The question for all who are winding up their lives is why do we keep all that stuff? Once we are gone, why will it all be to anyone else other than something they have to make a decision about—a decision we should have, and could have, made ourselves?
But the thing about my sermons that makes them so hard for me to give up entirely is that they are from me, of me, and in some ways, me! They represent a calling that I gave the best of myself to for some five decades. They are about how I celebrated that calling and how I struggled with it and how I invited those who heard me to consider it the calling to follow Jesus themselves.
Sermons, of course, are not be be about the sermonizer, but about God and Jesus and love and trust and ethics…about things that are bigger than and in fact beyond the ability of the preacher to fully comprehend or live up to. But they are also about the preacher because they come from the mix of those big things and the time and space-bound orator who dares, Sunday after Sunday, to stand behind a pulpit and open their mouth.
No wonder I have held on to at least a few of them; they are my Icarus-like attempt to fly on melting wings.
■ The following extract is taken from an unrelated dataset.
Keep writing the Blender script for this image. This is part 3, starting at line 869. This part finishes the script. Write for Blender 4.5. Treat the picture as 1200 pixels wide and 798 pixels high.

I also wondered what in the world to do with my old sermon manuscripts. I didn't want to burn them, as my one time boss in Oceanside did with his, or throw them in the trash. Happily, I was rescued at the last moment by a notice I ran across that the Presbyterian Historical Society at the time, about five or six years ago, was looking for complete collections of sermons from retired pastors! Well, I had such a complete collection, both on paper and electronically, since I had scanned all the sermons that came before the digital age. The historical society paid to ship my sermons to Philadelphia both paper and electronic. I have no idea what they have done with them. But, at least I didn't have to make the agonizing decision of whether to burn or trash them!